**Available data:**

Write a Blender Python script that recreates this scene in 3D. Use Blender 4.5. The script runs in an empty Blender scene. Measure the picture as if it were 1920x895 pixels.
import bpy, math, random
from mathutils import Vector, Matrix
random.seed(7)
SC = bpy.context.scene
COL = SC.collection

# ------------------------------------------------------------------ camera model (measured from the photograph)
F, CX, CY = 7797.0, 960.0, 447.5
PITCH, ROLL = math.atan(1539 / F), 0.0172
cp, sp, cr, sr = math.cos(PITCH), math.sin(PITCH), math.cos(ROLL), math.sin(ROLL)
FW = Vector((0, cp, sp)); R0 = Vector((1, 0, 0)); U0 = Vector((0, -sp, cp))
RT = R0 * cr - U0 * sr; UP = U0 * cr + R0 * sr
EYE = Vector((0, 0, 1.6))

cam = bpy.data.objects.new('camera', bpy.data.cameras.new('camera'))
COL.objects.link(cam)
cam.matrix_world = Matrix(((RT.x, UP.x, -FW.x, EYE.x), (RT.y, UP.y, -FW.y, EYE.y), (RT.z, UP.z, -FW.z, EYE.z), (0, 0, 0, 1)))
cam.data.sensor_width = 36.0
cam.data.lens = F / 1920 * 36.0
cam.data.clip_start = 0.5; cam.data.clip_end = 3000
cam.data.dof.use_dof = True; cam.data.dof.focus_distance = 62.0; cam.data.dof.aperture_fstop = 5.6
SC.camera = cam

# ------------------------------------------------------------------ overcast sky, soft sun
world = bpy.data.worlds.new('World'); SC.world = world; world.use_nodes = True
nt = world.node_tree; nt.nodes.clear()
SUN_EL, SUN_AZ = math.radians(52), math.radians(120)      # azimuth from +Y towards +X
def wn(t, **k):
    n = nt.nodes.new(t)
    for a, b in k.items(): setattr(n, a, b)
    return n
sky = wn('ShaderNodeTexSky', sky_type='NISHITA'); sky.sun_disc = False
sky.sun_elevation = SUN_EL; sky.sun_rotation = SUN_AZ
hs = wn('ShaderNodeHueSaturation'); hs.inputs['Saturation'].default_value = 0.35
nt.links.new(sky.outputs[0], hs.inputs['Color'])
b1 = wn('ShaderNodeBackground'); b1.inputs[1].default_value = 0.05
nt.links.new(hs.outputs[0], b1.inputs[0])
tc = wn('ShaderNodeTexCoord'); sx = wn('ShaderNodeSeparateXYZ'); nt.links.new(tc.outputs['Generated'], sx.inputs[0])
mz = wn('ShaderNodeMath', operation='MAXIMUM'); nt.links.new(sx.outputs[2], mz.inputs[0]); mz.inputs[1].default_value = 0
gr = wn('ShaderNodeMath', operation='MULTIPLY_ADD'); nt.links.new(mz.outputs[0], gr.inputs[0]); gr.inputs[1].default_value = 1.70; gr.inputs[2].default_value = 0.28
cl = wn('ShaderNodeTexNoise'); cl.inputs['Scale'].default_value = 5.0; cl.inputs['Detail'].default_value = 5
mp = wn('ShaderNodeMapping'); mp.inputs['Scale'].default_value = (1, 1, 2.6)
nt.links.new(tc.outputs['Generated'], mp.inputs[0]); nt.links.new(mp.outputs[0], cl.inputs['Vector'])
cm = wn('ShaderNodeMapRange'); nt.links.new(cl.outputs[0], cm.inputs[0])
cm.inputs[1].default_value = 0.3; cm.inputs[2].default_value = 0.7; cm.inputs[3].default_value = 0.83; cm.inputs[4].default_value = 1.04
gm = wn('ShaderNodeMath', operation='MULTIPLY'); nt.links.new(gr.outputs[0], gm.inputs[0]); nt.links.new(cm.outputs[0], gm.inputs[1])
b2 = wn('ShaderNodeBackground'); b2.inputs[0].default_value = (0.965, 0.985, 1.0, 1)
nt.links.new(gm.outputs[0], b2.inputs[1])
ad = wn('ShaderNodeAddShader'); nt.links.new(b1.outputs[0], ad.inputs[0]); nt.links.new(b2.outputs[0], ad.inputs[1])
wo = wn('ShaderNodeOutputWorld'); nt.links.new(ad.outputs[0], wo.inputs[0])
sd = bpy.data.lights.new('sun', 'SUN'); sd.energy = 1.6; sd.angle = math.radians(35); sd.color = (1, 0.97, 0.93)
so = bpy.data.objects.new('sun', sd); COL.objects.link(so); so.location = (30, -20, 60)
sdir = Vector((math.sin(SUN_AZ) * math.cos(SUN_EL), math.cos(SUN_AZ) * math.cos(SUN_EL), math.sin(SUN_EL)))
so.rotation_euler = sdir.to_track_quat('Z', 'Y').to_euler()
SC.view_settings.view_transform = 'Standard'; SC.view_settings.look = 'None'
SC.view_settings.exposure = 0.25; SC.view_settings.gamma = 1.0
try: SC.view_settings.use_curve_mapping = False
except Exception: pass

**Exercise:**
Set down every line of the listing above again, exactly as given.

**Reply:**
Write a Blender Python script that recreates this scene in 3D. Use Blender 4.5. The script runs in an empty Blender scene. Measure the picture as if it were 1920x895 pixels.
import bpy, math, random
from mathutils import Vector, Matrix
random.seed(7)
SC = bpy.context.scene
COL = SC.collection

# ------------------------------------------------------------------ camera model (measured from the photograph)
F, CX, CY = 7797.0, 960.0, 447.5
PITCH, ROLL = math.atan(1539 / F), 0.0172
cp, sp, cr, sr = math.cos(PITCH), math.sin(PITCH), math.cos(ROLL), math.sin(ROLL)
FW = Vector((0, cp, sp)); R0 = Vector((1, 0, 0)); U0 = Vector((0, -sp, cp))
RT = R0 * cr - U0 * sr; UP = U0 * cr + R0 * sr
EYE = Vector((0, 0, 1.6))

cam = bpy.data.objects.new('camera', bpy.data.cameras.new('camera'))
COL.objects.link(cam)
cam.matrix_world = Matrix(((RT.x, UP.x, -FW.x, EYE.x), (RT.y, UP.y, -FW.y, EYE.y), (RT.z, UP.z, -FW.z, EYE.z), (0, 0, 0, 1)))
cam.data.sensor_width = 36.0
cam.data.lens = F / 1920 * 36.0
cam.data.clip_start = 0.5; cam.data.clip_end = 3000
cam.data.dof.use_dof = True; cam.data.dof.focus_distance = 62.0; cam.data.dof.aperture_fstop = 5.6
SC.camera = cam

# ------------------------------------------------------------------ overcast sky, soft sun
world = bpy.data.worlds.new('World'); SC.world = world; world.use_nodes = True
nt = world.node_tree; nt.nodes.clear()
SUN_EL, SUN_AZ = math.radians(52), math.radians(120)      # azimuth from +Y towards +X
def wn(t, **k):
    n = nt.nodes.new(t)
    for a, b in k.items(): setattr(n, a, b)
    return n
sky = wn('ShaderNodeTexSky', sky_type='NISHITA'); sky.sun_disc = False
sky.sun_elevation = SUN_EL; sky.sun_rotation = SUN_AZ
hs = wn('ShaderNodeHueSaturation'); hs.inputs['Saturation'].default_value = 0.35
nt.links.new(sky.outputs[0], hs.inputs['Color'])
b1 = wn('ShaderNodeBackground'); b1.inputs[1].default_value = 0.05
nt.links.new(hs.outputs[0], b1.inputs[0])
tc = wn('ShaderNodeTexCoord'); sx = wn('ShaderNodeSeparateXYZ'); nt.links.new(tc.outputs['Generated'], sx.inputs[0])
mz = wn('ShaderNodeMath', operation='MAXIMUM'); nt.links.new(sx.outputs[2], mz.inputs[0]); mz.inputs[1].default_value = 0
gr = wn('ShaderNodeMath', operation='MULTIPLY_ADD'); nt.links.new(mz.outputs[0], gr.inputs[0]); gr.inputs[1].default_value = 1.70; gr.inputs[2].default_value = 0.28
cl = wn('ShaderNodeTexNoise'); cl.inputs['Scale'].default_value = 5.0; cl.inputs['Detail'].default_value = 5
mp = wn('ShaderNodeMapping'); mp.inputs['Scale'].default_value = (1, 1, 2.6)
nt.links.new(tc.outputs['Generated'], mp.inputs[0]); nt.links.new(mp.outputs[0], cl.inputs['Vector'])
cm = wn('ShaderNodeMapRange'); nt.links.new(cl.outputs[0], cm.inputs[0])
cm.inputs[1].default_value = 0.3; cm.inputs[2].default_value = 0.7; cm.inputs[3].default_value = 0.83; cm.inputs[4].default_value = 1.04
gm = wn('ShaderNodeMath', operation='MULTIPLY'); nt.links.new(gr.outputs[0], gm.inputs[0]); nt.links.new(cm.outputs[0], gm.inputs[1])
b2 = wn('ShaderNodeBackground'); b2.inputs[0].default_value = (0.965, 0.985, 1.0, 1)
nt.links.new(gm.outputs[0], b2.inputs[1])
ad = wn('ShaderNodeAddShader'); nt.links.new(b1.outputs[0], ad.inputs[0]); nt.links.new(b2.outputs[0], ad.inputs[1])
wo = wn('ShaderNodeOutputWorld'); nt.links.new(ad.outputs[0], wo.inputs[0])
sd = bpy.data.lights.new('sun', 'SUN'); sd.energy = 1.6; sd.angle = math.radians(35); sd.color = (1, 0.97, 0.93)
so = bpy.data.objects.new('sun', sd); COL.objects.link(so); so.location = (30, -20, 60)
sdir = Vector((math.sin(SUN_AZ) * math.cos(SUN_EL), math.cos(SUN_AZ) * math.cos(SUN_EL), math.sin(SUN_EL)))
so.rotation_euler = sdir.to_track_quat('Z', 'Y').to_euler()
SC.view_settings.view_transform = 'Standard'; SC.view_settings.look = 'None'
SC.view_settings.exposure = 0.25; SC.view_settings.gamma = 1.0
try: SC.view_settings.use_curve_mapping = False
except Exception: pass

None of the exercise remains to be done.